Janina Nagel, eine Pegnitzerin und 2009 Mitglied im ersten Pegnitzer Jugendrat, lebt seit März dieses Jahres zusammen mit ihrem Freund in Berlin. Sie ist als Sozialversicherungsfachangestellte Kundenberaterin bei der AOK. „Was mich am meisten aufgeregt hat, ist, dass gerade eine Zeitung wie die SZ, die ja eigentlich ein anderes Leserniveau hat, sich an solchen Äußerungen beteiligt“, sagt Nagel.

Aktion wurde auf Twitter gestartet

Wir versuchen seit Geburt von dem Wort „Zwerg“ wegzukommen und eine Zeitung macht alles wieder kaputt“, so die junge Frau weiter. Was das Schlimme für sie und ihren Freund sei, dass es sich eigentlich um legitime Begriffe handle. „Aber das ist ja, als wenn man einen Schwarzen als Nigger bezeichnet“, ist Nagel sauer. Der Bundesverband kleinwüchsiger Menschen und ihrer Familien (BKMF), aber auch viele normalwüchsige Menschen haben sich darüber empört und eine aufsehenerregende Aktion via Twitter und Facebook gestartet.

Unterstützt wurde die Aktion von Ninia La Grande – eine prominente, kleinwüchsige Autorin und Moderatorin. Sie rief dazu auf, dass alle Betroffenen sich mit dem gleichen Schild – Kein Zwerg, Mensch – zeigen. Das haben Janina Nagel und ihr Freund auch gemacht. Und die Resonanz war groß. „Da haben wir erst einmal gesehen, wie viele Freundschaften wir auf Facebook haben“, ist die 24-Jährige immer noch begeistert. Die Solidarität war riesig. „Die erste war eine Kollegin von der Arbeitsstelle, wo ich erst seit März bin“, erinnert sie sich.

Diskriminierende Äußerungen

Im Alltag begegnet Nagel immer wieder diskriminierenden Äußerungen, was ihre Kleinwüchsigkeit angeht. „Aber ich reagiere eigentlich nur, wenn es wirklich böse ist“, sagt sie. Was sie erschreckt, wenn die Kommentare von Kindern kommen und sie merkt, dass die von ihren Eltern aufgestachelt wurden. „Guck mal, der fette Arsch – solche Ausdrücke habe ich als Kind nicht gekannt“, sagt Nagel. Ansonsten hat sie gelernt, Beleidigungen nicht mehr zu hören.

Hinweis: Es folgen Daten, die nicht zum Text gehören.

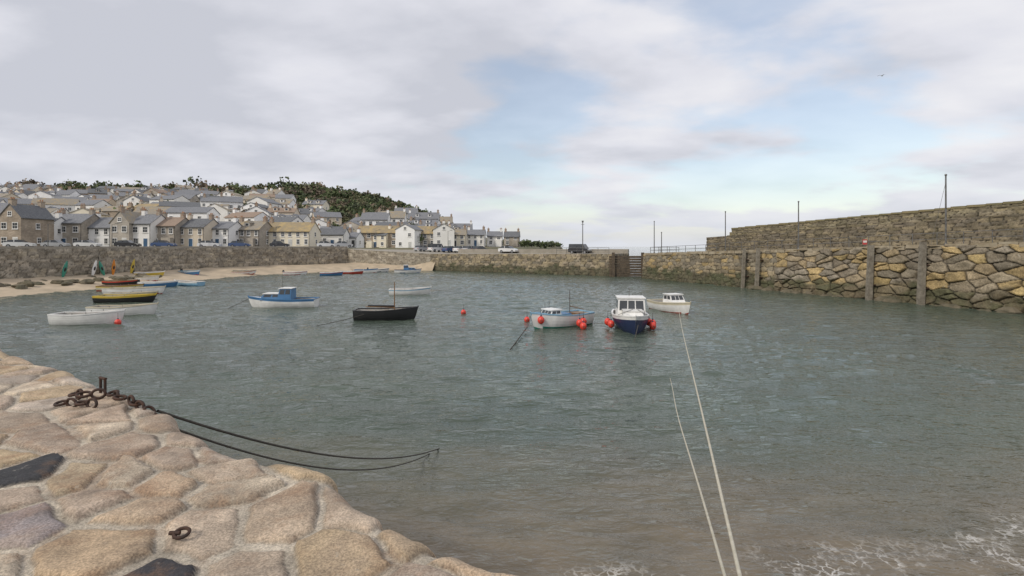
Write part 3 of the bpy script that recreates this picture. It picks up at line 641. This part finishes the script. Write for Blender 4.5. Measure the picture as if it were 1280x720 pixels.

Auch als Kind hat sie das nicht so mitbekommen. Das kam erst mit der Pubertät, als die anderen auf einmal gewachsen sind, die ersten Freunde und Freundinnen kamen.

Den Umgang mit ihrer Kleinwüchsigkeit hat Janina Nagel auch durch den BKMF gelernt, der einmal im Jahr ein deutschlandweites Treffen für alle organisiert, für Jugendliche auch unter dem Jahr. „Mir hat es auch geholfen, dass mein Freund kleinwüchsig ist“, sagt sie. Mit ihm und anderen „Gleichen“ hilft der Austausch.

Gleich eine Entschuldigung gewünscht

Von der Süddeutschen Zeitung hätte sich Nagel gewünscht, dass gleich eine Entschuldigung kommt, dass sie reagiert. Aber das ist erst passiert, als die Bildzeitung auf die Sache aufmerksam wurde und darüber berichtet hat. Dann erst habe auch die SZ reagiert und sich entschuldigt.

"Der eigentliche Erfolg für uns war, dass die Solidarität bei der Aktion so groß war, dass allein 300 Kleinwüchsige sie mit einem Bild unterstützt haben“, sagt Michel Arriens, Vorstandsmitglied des Bundesverbands kleinwüchsiger Menschen und ihrer Familien (BKMF). Ursprünglich ist die Kein-Zwerg-Aktion von Twitter ausgegangen, wo der Beitrag rund 500 mal retweeted wurde, so Arriens. Auf Facebook gab es an die 10 000 Likes. Eine Bild-Redakteurin wurde dann darauf aufmerksam, erzählt er. Und zusammen mit Ninia La Grande hat Arriens dann eine Beschwerde an den Presserat eingereicht. Bislang wurde diese aber noch nicht behandelt. „Dann hat die SZ reagiert und sich online entschuldigt“, so Arriens weiter. Seiner Meinung nach wollte die Tageszeitung so einen Shitstorm abwenden.